Kabalık, sabalık ve özür
Dün bir savcı ile ilgili bir yazı kaleme aldım.
İntiharını araştırdığı bir polisin eşiyle ilişki yaşamış, bu ilişkiyi kaydetmiş, şikayet üzerine inceleme başlamış ve savcının daha pek çok kadınla yaşadığı ilişkileri kaydedip, dağıttığı ve neredeyse bir porno sistemi kurduğunu anlatmıştım.
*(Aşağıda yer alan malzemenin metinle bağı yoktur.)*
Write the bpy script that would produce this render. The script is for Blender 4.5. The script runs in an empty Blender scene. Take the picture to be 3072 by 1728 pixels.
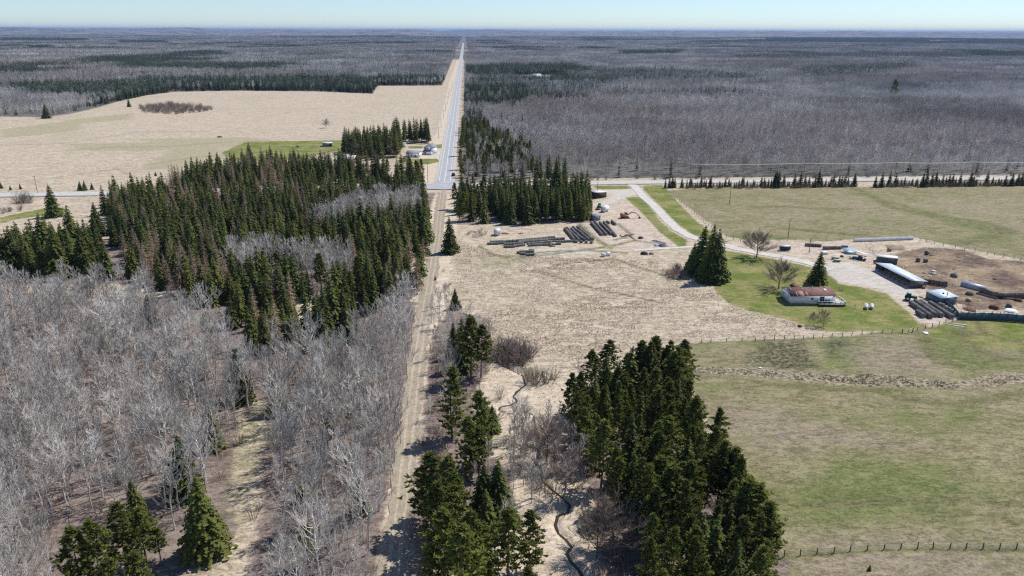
import bpy, math, random
import numpy as np
from mathutils import Matrix, Vector
R = math.radians
rng = np.random.default_rng(7)
random.seed(7)
sc = bpy.context.scene
COL = sc.collection

# ---------------------------------------------------------------- camera
H = 90.0                       # height of the drone above the ground
F = 2265.8                     # focal length in pixels of a 3072 px wide frame
CX, CY = 1536.0, 864.0
PITCH = math.atan((CY - 93.0) / F)
YAW = R(3.45)
ROLL = R(0.222)
cp, sp = math.cos(PITCH), math.sin(PITCH)
fwd = Vector((math.sin(YAW) * cp, math.cos(YAW) * cp, -sp))
r0 = Vector((math.cos(YAW), -math.sin(YAW), 0))
u0 = r0.cross(fwd)
RT = r0 * math.cos(ROLL) + u0 * math.sin(ROLL)
UP = -r0 * math.sin(ROLL) + u0 * math.cos(ROLL)
cam_d = bpy.data.cameras.new("camera")
cam = bpy.data.objects.new("camera", cam_d)
COL.objects.link(cam)
m = Matrix((RT, UP, -fwd)).transposed().to_4x4()
m.translation = Vector((0, 0, H))
cam.matrix_world = m
cam_d.sensor_width = 36.0
cam_d.lens = 36.0 * F / 3072.0
cam_d.clip_start = 1.0
cam_d.clip_end = 150000.0
sc.camera = cam

# ---------------------------------------------------------------- light
SUN_EL, SUN_AZ = R(55), YAW + R(57)      # azimuth clockwise from +Y
sun_dir = Vector((math.sin(SUN_AZ) * math.cos(SUN_EL), math.cos(SUN_AZ) * math.cos(SUN_EL), math.sin(SUN_EL)))
w = bpy.data.worlds.new("World"); sc.world = w; w.use_nodes = True
nt = w.node_tree
sky = nt.nodes.new("ShaderNodeTexSky"); sky.sky_type = 'NISHITA'; sky.sun_disc = False
sky.sun_elevation = SUN_EL; sky.sun_rotation = SUN_AZ
sky.altitude = 1500; sky.air_density = 1.0; sky.dust_density = 0.0; sky.ozone_density = 1.5
bg = nt.nodes["Background"]; bg.inputs[1].default_value = 0.112
tn = nt.nodes.new("ShaderNodeMix"); tn.data_type = 'RGBA'; tn.blend_type = 'MULTIPLY'; tn.inputs[0].default_value = 1.0
tn.inputs[7].default_value = (.85, .98, 1.17, 1)
nt.links.new(sky.outputs[0], tn.inputs[6]); nt.links.new(tn.outputs[2], bg.inputs[0])
sd = bpy.data.lights.new("sun", 'SUN'); sd.energy = 5.0; sd.angle = R(0.53); sd.color = (1.0, 0.965, 0.91)
so = bpy.data.objects.new("sun", sd); COL.objects.link(so)
so.rotation_euler = sun_dir.to_track_quat('Z', 'Y').to_euler()
sc.view_settings.view_transform = 'Standard'; sc.view_settings.look = 'None'
sc.view_settings.gamma = 1.0; sc.view_settings.exposure = 0.0
sc.cycles.max_bounces = 5; sc.cycles.diffuse_bounces = 2; sc.cycles.glossy_bounces = 1
sc.cycles.transmission_bounces = 2; sc.cycles.volume_bounces = 0
sc.cycles.use_denoising = False
sc.cycles.pixel_filter_type = 'BLACKMAN_HARRIS'; sc.cycles.filter_width = 1.25

# ---------------------------------------------------------------- helpers
RG = {'p': (0, 0, 1), 'D': (0, 0, 1.19255), 'a': (0, 60, .59627), 'b': (1536, 60, .59627), 'c': (0, 500, .3451),
      'd': (800, 500, .3451), 'e': (1600, 500, .345), 'f': (2272, 500, .3451), 'g': (0, 900, .31056),
      'h': (800, 900, .31056), 'i': (1500, 900, .31056), 'j': (2272, 900, .31056), 'k': (0, 1278, .31056),
      'l': (800, 1278, .31056), 'm': (1500, 1278, .31056), 'n': (2272, 1278, .31056), 'H1': (2320, 820, .09317),
      'S2': (2600, 740, .11041), 'S3': (2680, 860, .11041), 'S4': (2320, 700, .11733), 'S5': (1740, 530, .1035),
      'S6': (1440, 650, .17081), 'S7': (940, 400, .17857), 'S8': (2820, 800, .11732), 'T1': (1380, 400, .16562),
      'T2': (1860, 640, .1104), 'T3': (1580, 190, .04831), 'T4': (1300, 100, .27624), 'T5': (2400, 440, .26087), 'T6': (0, 300, .27174)}

def G(reg, x, y, h=0.0):
    """point at height h seen at a pixel of a zoomed region of the survey photograph"""
    ox, oy, s = RG[reg]
    u, v = (ox + x * s - CX) / F, -(oy + y * s - CY) / F
    d = RT * u + UP * v + fwd
    if d.z > -0.0012: d.z = -0.0012
    t = (h - H) / d.z
    return Vector((d.x * t, d.y * t, h))

def GP(reg, pts, h=0.0):
    return [G(reg, x, y, h) for x, y in pts]

def HT(reg, b, t):
    """height of a thing standing at base pixel b with its tip at pixel t"""
    p = G(reg, *b)
    ox, oy, s = RG[reg]
    u, v = (ox + t[0] * s - CX) / F, -(oy + t[1] * s - CY) / F
    d = RT * u + UP * v + fwd
    return H + d.z * math.hypot(p.x, p.y) / math.hypot(d.x, d.y)

def tag(o, label=None, cat=None, group=None, kind=None):
    if label: o["label"] = label
    if cat: o["category"] = cat
    if group: o["group"] = group
    if kind: o["kind"] = kind
    return o

def empty(name, loc=(0, 0, 0), rz=0.0, label=None, cat=None, group=None):
    o = bpy.data.objects.new(name, None); COL.objects.link(o)
    o.location = loc; o.rotation_euler = (0, 0, rz); o.empty_display_size = 0.5
    return tag(o, label, cat, group)

def mesh_np(name, V, F3, mats=(), mi=None, smooth=False):
    """mesh from vertex array and list of face arrays (tris and quads)"""
    me = bpy.data.meshes.new(name)
    V = np.asarray(V, dtype=np.float32)
    loops = []; starts = []; tot = []; n = 0
    for f in F3:
        f = np.asarray(f, dtype=np.int32)
        if len(f) == 0: continue
        loops.append(f.ravel()); k = f.shape[1]
        starts.append(n + np.arange(len(f)) * k); tot.append(np.full(len(f), k)); n += f.size
    loops = np.concatenate(loops); starts = np.concatenate(starts); tot = np.concatenate(tot)
    me.vertices.add(len(V)); me.vertices.foreach_set("co", V.ravel())
    me.loops.add(len(loops)); me.loops.foreach_set("vertex_index", loops.astype(np.int32))
    me.polygons.add(len(starts)); me.polygons.foreach_set("loop_start", starts.astype(np.int32))
    me.polygons.foreach_set("loop_total", tot.astype(np.int32))
    for m_ in mats: me.materials.append(m_)
    if mi is not None: me.polygons.foreach_set("material_index", np.asarray(mi, dtype=np.int32))
    if smooth: me.polygons.foreach_set("use_smooth", np.ones(len(starts), dtype=bool))
    me.update(calc_edges=True); me.validate()
    return me

class MB:
    def __init__(s): s.V = []; s.T = []; s.Q = []; s.n = 0
    def add(s, V, T=None, Q=None):
        V = np.asarray(V, dtype=float).reshape(-1, 3)
        if T is not None and len(T): s.T.append(np.asarray(T) + s.n)
        if Q is not None and len(Q): s.Q.append(np.asarray(Q) + s.n)
        s.V.append(V); s.n += len(V); return s
    def box(s, x0, x1, y0, y1, z0, z1):
        V = [(x, y, z) for z in (z0, z1) for x, y in ((x0, y0), (x1, y0), (x1, y1), (x0, y1))]
        return s.add(V, Q=[(3, 2, 1, 0), (4, 5, 6, 7), (0, 1, 5, 4), (1, 2, 6, 5), (2, 3, 7, 6), (3, 0, 4, 7)])
    def hexa(s, bot, top):
        return s.add(list(bot) + list(top), Q=[(3, 2, 1, 0), (4, 5, 6, 7), (0, 1, 5, 4), (1, 2, 6, 5), (2, 3, 7, 6), (3, 0, 4, 7)])
    def prism(s, prof, a, b, axis='x'):
        """profile (list of 2D points) extruded between a and b along an axis"""
        n = len(prof)
        def P(t, q): return (t, q[0], q[1]) if axis == 'x' else ((q[0], t, q[1]) if axis == 'y' else (q[0], q[1], t))
        V = [P(a, q) for q in prof] + [P(b, q) for q in prof]
        Q = [(i, (i + 1) % n, n + (i + 1) % n, n + i) for i in range(n)]
        s.add(V, Q=Q)
        base = s.n - 2 * n
        T = [(0, i + 1, i) for i in range(1, n - 1)] + [(n, n + i, n + i + 1) for i in range(1, n - 1)]
        s.T.append(np.asarray(T) + base); return s
    def tube(s, p, q, r, r2=None, n=3, cap=False):
        r2 = r if r2 is None else r2
        p = np.asarray(p, float); q = np.asarray(q, float); d = q - p
        L = np.linalg.norm(d)
        if L < 1e-6: return s
        d /= L
        a = np.cross(d, (0, 0, 1.0) if abs(d[2]) < .9 else (1.0, 0, 0)); a /= np.linalg.norm(a); b = np.cross(d, a)
        t = np.arange(n) / n * 2 * math.pi
        c = np.outer(np.cos(t), a) + np.outer(np.sin(t), b)
        V = np.vstack([p + c * r, q + c * r2])
        Q = [(i, (i + 1) % n, n + (i + 1) % n, n + i) for i in range(n)]
        T = None
        if cap: T = [(0, i + 1, i) for i in range(1, n - 1)] + [(n, n + i, n + i + 1) for i in range(1, n - 1)]
        return s.add(V, T=T, Q=Q)
    def mesh(s, name, mat=None, smooth=False):
        V = np.vstack(s.V)
        fs = []
        if s.T: fs.append(np.vstack(s.T))
        if s.Q: fs.append(np.vstack(s.Q))
        return mesh_np(name, V, fs, [mat] if mat else [], smooth=smooth)
    def build(s, name, mat, parent=None, loc=None, smooth=False):
        o = bpy.data.objects.new(name, s.mesh(name, mat, smooth)); COL.objects.link(o)
        if parent: o.parent = parent
        if loc is not None: o.location = loc
        return o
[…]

Eleştirim ise HSK’ya idi ve sisteme idi.
Bu savcı 3 ay süreyle açığa alınmıştı.
Oysa soruşturma ve yargılama tamamlanana kadar açığa alınması gerekirdi.
Dün bu yazımdan sonra, ender görülür “kabalıkta” bir tepki ile karşılaştım.
Odatv’nin başına gelen eski Hürriyet çalışanı bir meslektaşımız, bu haberin kendisine ait olduğunu yazdı ve “Haberimizi alıp kendi hezeyanlarını eklemiş. Bizden bahsetmemiş” diye manasız bir saldırganlık içine girdi.
Açıkçası haberin söz konusu internet sitesine ait olduğunu bilmiyordum.
Bana bir hukukçu dostum “Bunu duydun mu?” diye aktarmıştı.
Beni okuyan herkes bilir ki, habere saygım vardır. Bir yerden aldıysam mutlaka belirtirim.
Bilmiyordum.
Bilmeden de olsa haberlerini kullandığım ve onları referans göstermediğim için özür dilerim.
Sadece onlardan da değil.
Aynı haber belli ki aynı gün Sabah gazetesine de ulaşmış.
Onlar da bir gün sonra internette fotoğraflar ve bazı ek bilgilerle kullanmışlar haberi.
Yani dediği gibi onlara özel de değil haber.
Yok onlara özel olduğunda iddialılarsa Sabah gazetesine "hezeyan" diyememiş, niyeyse.
Hadi onu da bırakalım bir kenara.
Benim farkında olmadan kaynak belirtmemiş olmamın karşılığı “Haberimizi kullandı ve altına hezeyanlarını ekledi” diye kaba saba bir cümle eklemek değildir.
Toygun Atilla adlı bu arkadaşın “hezeyan” diye nitelediği şey benim HSK’ya yaptığım eleştiridir.
Bu arkadaş bir nebze nezaket sahibi olsa beni arar veya aratır “Bu haberin kaynağı biziz. Adımızı belirtmenizi rica ediyoruz” derdi. Ben de anında yazıya bunu eklerdim.
Patronu dahil Odatv’deki pek çok muhabirde benim numaram var.
Hadi bunu yapmadınız.
Yapmak zorunda değilsiniz elbet.
Sitenizde “Altaylı haberimizi kaynak belirtmeden kullandı” dersiniz.
Buna da gıkımı çıkarmam, çıkaramam.
Ama o “hezeyan” lafı ne demek arkadaş.
Bir durumu eleştirmek “hezeyan” mı oluyor.
Bu ne kabalık.
Bu ne zarafetsizlik.
Bu mudur Odatv!
Ülkeyi saran o nadanlığa, o nobranlığa Odatv de mi kendini kaptırdı?
Ama ben yine de özür dilerim.
Kullandığım haberin size ait olduğunu bilmediğim ve bu yüzden de sizin emeğinize saygısızlık yapmış olduğum için.